A Seat at the Table: Bosnian Food Products Aim for EU Markets

Muhamed Mehmedovic, dairy farmer, Konjevic Polje-Bratunac.
Muhamed Mehmedovic, dairy farmer, Konjevic Polje-Bratunac.
USAID/Sida FARMA Project
Reaching food safety standards to increase exports
“Thanks to the training I received through USAID, I was quickly able to implement good hygiene practices, reach the ‘extra class’ quality of milk, and thus achieve a 15 percent higher price for the milk I sell to a nearby dairy processor.”
With the exception of fish, Bosnia and Herzegovina (BiH) has been unable to export agricultural products of animal origin, such as dairy products and honey, to the European Union because it could not demonstrate that it meets all of the EU's food safety standards. Restricted access to the EU’s large, higher-paying markets adversely affects more than 20,000 BiH dairy farmers and 10,000 beekeepers.
The problem was further exacerbated when Croatia, BiH’s largest and most important trading partner, joined the EU on July 1, 2013, which effectively cut off all BiH exports of dairy products to the country, to the tune of about $30 million (43 million Bosnian marks) per year.
In March 2013, however, the EU approved BiH’s National Residue Monitoring Plan (NRMP) for poultry, milk, eggs and honey. The approval of this plan is a major achievement and removes the main obstacle for BiH producers to export to the EU. It also represents the final institutional impediment for honey exports. 
“The possibility of exporting honey to the EU means a lot to us because we have already had interested buyers from the EU,” said Nijaz Kadirić, director of the apicultural cooperative, Apimed, from Sanski Most.
The EU requires further improvements in the BiH food safety system before poultry, milk and eggs can enter the market, particularly in inspection services and accreditation of laboratories. 
USAID, through its Fostering Agricultural Markets Activity (FARMA), is helping to train veterinary laboratories and inspection services to comply with EU standards through the NRMP, which will continue until the FARMA Project ends in 2015. The training is a joint effort by USAID, the Swedish International Development Cooperation Agency (Sida), the Czech Development Agency and the BiH State Veterinary Office, the competent authority responsible for implementation of the plan. 
Over the past three years, staff from veterinary laboratories have received training in the Czech Republic and BiH to analyze residues in animal products. As a result, the laboratories are much closer to achieving accreditation for selected methods, and veterinary inspectors are much better informed about their roles and responsibilities in sample collection and inspection of export facilities in accordance with EU standards.

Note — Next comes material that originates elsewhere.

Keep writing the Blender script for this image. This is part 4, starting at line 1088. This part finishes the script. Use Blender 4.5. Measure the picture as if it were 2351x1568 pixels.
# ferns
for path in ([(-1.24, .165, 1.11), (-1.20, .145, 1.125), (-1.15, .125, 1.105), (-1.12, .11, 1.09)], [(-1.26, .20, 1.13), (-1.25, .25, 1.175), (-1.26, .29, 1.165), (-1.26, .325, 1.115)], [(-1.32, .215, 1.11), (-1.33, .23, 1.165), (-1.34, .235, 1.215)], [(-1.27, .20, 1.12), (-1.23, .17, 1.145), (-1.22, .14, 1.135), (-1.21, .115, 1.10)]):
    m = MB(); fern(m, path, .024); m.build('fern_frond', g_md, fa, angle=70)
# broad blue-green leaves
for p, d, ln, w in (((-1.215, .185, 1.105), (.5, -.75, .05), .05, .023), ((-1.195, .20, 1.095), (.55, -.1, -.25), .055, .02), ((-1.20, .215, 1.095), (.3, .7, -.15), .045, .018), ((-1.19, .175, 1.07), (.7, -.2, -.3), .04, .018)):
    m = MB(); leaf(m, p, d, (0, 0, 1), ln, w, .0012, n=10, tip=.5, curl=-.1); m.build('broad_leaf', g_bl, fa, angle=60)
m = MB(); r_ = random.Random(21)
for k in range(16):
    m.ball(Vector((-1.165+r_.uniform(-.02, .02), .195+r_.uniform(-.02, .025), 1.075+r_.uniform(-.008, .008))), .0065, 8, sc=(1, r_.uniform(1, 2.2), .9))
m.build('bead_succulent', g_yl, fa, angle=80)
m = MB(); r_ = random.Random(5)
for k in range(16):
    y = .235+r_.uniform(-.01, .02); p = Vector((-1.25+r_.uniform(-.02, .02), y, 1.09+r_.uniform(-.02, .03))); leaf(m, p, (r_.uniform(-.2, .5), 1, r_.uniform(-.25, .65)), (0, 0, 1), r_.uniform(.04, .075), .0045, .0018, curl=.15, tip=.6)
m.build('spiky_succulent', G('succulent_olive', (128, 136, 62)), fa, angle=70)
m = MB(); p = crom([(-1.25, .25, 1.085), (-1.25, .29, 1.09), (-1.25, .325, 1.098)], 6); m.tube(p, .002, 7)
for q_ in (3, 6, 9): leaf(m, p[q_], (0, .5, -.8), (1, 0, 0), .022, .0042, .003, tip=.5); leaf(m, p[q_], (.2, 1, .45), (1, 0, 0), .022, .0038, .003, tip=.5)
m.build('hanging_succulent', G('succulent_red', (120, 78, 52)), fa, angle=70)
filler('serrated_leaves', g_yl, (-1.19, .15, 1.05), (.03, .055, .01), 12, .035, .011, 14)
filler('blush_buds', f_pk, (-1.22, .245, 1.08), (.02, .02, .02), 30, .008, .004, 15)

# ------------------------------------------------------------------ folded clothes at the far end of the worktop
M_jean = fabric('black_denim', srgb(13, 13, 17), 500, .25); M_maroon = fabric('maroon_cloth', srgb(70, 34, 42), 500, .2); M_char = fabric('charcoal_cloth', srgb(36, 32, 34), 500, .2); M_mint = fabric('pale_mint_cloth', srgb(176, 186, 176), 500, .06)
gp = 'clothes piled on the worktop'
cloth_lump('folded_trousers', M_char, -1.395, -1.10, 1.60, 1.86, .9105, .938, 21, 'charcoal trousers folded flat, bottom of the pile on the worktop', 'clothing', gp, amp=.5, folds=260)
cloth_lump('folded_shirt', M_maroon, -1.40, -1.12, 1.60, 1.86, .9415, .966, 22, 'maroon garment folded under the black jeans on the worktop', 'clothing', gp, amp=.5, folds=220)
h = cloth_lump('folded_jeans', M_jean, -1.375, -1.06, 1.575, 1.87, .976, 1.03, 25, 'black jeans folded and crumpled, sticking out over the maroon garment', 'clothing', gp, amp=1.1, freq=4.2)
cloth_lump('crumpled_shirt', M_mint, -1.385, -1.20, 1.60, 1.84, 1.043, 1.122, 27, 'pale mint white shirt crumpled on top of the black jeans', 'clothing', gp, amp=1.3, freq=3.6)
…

“I believe that our laboratories will soon be able to conduct the required tests due to the support of USAID, Sida and the Czech Development Agency, which will help us—the producers—as we will no longer need to send samples to Serbia, Croatia or Germany for analysis,” Kadirić said.
Amina Magoda, a chemist at the Veterinary Faculty in Sarajevo, said it is rare to participate in a project where laboratory staff can develop new lab methods and have both technical and material support in the process. “Through hard work and such project support, we have developed the conditions for implementing new methods, which strengthened laboratory capacities,” she said.
In the private sector, USAID is also providing training throughout the life of the project to help bring BiH food safety standards in line with those of the EU. 
“Thanks to the training I received through USAID, I was quickly able to implement good hygiene practices and reach the 'extra class' quality of milk, and thus achieve a 15 percent higher price for the milk I sell to a nearby dairy processor,” said Muhamed Mehmedovic, a dairy farmer from Konjevic Polje-Bratunac. “No one else has worked so hard to help me as a dairy farmer.”
FARMA assists agricultural associations, cooperatives and small/medium-sized enterprises to improve the competitiveness of BiH agricultural producers. USAID and Sida co-finance the project and collaborate on areas of overlap with the Czech Government. This five-and-a-half-year project ends in February 2015.